Prêts à «casser la chaîne»

« Les historiques » craignent également une mainmise sur la chaîne de grands groupes qui opèrent sur le continent par le biais de l’actionnaire principal. Le nom de Bolloré revient souvent dans les conversations. « Benquet est convaincu, affirme Jean-Luc Beis, une approche que je partage totalement, que la présence d’un partenaire industriel, professionnel des medias serait positive pour le développement de la chaîne. Mais il est souhaitable que cette participation reste cantonnée à un niveau minoritaire, pourquoi pas 15%.» Le co-gérant reconnaît que des groupes, comme Bolloré et Bouygues qui opèrent déjà sur le continent, peuvent être intéressés par un média panafricain. « Bolloré, note-t-il, ce n’est pas neutre en terme d’image, c’est un risque. Mais ce ne serait quand même pas la même chose que d’avoir un Etat, la Lybie de Khadafi par exemple, comme investisseur. » « Nous avons toujours voulu être indépendants de grands groupes, insiste la source proche des instigateurs du projet Telesud, afin de garder une certaine crédibilité ». Une crédibilité déjà entamée par les nombreux publi-reportages que produit la chaîne au futur rendu incertain par ce nouveau conflit.

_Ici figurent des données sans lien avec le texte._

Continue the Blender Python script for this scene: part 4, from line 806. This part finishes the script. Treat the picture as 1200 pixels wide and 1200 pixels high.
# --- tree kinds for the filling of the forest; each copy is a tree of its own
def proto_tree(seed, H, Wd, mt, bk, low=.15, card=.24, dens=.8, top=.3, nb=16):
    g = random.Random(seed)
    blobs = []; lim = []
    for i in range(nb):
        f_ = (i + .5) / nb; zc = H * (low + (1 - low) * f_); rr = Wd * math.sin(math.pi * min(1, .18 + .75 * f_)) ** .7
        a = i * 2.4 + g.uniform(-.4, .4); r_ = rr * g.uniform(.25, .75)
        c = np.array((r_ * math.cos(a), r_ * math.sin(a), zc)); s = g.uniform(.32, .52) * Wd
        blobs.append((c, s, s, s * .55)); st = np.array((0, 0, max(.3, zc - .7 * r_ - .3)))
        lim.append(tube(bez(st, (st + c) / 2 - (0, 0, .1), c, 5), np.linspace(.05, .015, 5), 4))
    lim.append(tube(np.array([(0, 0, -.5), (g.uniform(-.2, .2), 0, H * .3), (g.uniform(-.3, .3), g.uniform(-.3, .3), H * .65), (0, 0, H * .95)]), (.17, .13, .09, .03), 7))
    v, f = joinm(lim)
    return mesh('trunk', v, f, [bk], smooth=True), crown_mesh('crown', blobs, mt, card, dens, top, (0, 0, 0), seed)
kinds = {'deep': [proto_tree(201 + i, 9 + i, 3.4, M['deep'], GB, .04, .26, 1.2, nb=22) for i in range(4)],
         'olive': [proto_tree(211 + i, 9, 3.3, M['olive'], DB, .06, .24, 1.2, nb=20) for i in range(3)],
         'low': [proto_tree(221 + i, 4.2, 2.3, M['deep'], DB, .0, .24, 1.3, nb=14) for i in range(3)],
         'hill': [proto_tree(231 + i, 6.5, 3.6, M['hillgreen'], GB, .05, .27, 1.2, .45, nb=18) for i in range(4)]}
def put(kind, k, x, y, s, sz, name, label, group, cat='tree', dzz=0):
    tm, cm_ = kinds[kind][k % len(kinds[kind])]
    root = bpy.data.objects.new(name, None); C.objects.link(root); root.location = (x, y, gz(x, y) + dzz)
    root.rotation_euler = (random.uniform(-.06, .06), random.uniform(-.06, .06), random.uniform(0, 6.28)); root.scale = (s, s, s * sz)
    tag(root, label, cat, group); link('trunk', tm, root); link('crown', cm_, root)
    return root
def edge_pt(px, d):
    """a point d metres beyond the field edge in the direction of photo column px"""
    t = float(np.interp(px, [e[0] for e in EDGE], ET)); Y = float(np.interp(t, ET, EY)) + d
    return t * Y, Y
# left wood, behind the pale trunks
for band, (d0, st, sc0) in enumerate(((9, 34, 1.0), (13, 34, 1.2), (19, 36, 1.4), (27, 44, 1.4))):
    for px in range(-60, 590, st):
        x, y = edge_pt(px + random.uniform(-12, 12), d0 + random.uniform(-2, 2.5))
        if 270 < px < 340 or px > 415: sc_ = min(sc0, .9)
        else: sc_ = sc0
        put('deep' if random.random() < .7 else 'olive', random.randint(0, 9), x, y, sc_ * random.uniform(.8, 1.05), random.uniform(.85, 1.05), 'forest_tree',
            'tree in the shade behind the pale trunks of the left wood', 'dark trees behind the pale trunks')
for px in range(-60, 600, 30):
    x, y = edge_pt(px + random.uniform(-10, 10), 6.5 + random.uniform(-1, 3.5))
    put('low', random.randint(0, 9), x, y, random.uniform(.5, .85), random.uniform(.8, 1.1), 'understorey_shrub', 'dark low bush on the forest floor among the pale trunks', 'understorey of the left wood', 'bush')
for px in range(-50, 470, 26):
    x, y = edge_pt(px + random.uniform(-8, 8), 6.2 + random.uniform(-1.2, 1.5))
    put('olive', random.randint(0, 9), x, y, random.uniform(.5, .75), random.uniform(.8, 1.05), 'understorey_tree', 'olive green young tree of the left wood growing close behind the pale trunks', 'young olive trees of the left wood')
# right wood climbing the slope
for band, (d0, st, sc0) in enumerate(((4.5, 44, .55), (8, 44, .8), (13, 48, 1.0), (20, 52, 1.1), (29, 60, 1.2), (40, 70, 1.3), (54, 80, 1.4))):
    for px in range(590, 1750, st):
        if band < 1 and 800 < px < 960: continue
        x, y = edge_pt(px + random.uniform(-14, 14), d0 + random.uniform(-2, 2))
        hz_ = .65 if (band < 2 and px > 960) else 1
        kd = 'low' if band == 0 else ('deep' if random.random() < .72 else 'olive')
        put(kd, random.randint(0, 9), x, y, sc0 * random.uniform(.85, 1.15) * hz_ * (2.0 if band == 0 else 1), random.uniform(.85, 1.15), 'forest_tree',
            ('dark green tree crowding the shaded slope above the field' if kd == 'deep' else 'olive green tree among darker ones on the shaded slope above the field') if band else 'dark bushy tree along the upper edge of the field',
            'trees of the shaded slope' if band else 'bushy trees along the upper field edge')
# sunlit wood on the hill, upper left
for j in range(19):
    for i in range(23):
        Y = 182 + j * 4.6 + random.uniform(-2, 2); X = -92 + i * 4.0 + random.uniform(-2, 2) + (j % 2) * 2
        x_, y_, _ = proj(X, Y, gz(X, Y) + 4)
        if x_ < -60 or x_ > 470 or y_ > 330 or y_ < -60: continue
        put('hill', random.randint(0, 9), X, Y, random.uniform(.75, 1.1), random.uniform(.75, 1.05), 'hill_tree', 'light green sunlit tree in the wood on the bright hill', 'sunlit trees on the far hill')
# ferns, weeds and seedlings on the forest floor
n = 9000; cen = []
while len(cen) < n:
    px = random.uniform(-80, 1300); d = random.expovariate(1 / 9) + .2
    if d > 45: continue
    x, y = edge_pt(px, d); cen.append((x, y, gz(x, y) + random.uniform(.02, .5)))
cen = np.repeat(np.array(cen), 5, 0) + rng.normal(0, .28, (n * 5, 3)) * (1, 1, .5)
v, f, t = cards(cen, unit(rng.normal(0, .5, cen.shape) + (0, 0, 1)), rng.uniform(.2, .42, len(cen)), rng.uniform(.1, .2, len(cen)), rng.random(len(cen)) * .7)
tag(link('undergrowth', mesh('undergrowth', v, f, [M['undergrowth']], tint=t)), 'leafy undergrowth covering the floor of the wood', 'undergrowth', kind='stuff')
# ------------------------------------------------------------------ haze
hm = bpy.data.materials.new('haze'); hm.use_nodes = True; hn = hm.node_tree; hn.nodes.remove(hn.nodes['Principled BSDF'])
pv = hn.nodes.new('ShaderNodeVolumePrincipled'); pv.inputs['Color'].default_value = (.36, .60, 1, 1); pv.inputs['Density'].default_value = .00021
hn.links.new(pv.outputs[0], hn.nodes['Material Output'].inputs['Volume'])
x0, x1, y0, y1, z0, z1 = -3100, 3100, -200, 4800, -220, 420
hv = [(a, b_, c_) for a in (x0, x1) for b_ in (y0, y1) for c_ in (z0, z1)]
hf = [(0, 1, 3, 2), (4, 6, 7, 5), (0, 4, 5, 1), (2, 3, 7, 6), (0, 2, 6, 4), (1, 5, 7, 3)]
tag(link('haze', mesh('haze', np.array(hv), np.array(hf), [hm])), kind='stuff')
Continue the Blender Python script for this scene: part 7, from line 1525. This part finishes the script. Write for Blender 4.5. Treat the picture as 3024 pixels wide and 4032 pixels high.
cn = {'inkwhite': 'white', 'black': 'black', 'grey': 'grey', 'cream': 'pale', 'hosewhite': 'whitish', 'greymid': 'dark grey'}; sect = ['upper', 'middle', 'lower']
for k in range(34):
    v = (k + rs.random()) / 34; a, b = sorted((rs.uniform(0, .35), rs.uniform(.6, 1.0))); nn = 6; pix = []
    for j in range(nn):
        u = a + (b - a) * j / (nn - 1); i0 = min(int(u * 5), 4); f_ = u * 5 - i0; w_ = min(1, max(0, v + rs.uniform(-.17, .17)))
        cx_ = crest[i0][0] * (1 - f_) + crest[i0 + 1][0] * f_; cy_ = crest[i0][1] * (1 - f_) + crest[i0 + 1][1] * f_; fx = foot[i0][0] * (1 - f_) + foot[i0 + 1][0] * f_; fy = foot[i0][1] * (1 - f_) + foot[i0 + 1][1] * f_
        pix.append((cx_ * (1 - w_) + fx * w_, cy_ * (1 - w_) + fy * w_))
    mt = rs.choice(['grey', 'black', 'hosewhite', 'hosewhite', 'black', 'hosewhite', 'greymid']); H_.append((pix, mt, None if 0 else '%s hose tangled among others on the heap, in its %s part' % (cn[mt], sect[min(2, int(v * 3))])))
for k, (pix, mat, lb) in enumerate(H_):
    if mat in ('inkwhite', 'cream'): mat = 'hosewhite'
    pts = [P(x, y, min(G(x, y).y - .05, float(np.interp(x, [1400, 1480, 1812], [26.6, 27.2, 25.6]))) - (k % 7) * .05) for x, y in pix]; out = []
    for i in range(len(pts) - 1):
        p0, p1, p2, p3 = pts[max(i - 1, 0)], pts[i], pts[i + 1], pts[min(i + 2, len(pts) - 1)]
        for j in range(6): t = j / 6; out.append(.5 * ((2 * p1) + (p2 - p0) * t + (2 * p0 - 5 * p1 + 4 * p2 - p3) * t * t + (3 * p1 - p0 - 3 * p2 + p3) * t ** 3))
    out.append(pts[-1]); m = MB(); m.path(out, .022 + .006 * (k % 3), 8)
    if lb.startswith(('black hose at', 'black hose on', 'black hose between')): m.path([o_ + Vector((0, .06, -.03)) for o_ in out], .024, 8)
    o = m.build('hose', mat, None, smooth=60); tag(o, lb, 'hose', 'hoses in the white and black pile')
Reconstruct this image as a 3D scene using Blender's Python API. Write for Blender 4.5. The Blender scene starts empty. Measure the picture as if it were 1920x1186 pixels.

Jean-Luc Beis considère que « le point de non-retour a sans doute été atteint » tout en n’excluant pas un miracle. « Je ne vois pas comment les choses pourront s’arranger entre les différents associés ». Le co-gérant, qui rappelle avoir été impliqué dès ses débuts dans la vie de la télévision, « même si certains ne le lui reconnaissent pas », a une idée très précise de ce que pourrait être l’actionnariat idéal de 3A Telesud. « Moins de Cinquante pour cent du capital réparti entre un fonds d’investissement, représentatif d’intérêts africains, éventuellement publics, et un industriel européen ou sud-africain, professionnel des médias, le reste – une majorité – serait répartie entre Eric Benquet et les fondateurs ». En attendant, « c’est le pot de terre contre le pot de verre, David contre Goliath. Mais ce sont les petits qui font tomber les grands », souligne Pierre Bedou. Le directeur des programmes de 3A Télésud, à l’instar des fondateurs de la chaîne, assure qu’il est prêt à « défendre ses droits, à combattre pour que 3A garde un minimum d’intégrité ». Sinon, avertit-il, faisant écho à ses compagnons de galère, « on casse la chaîne ».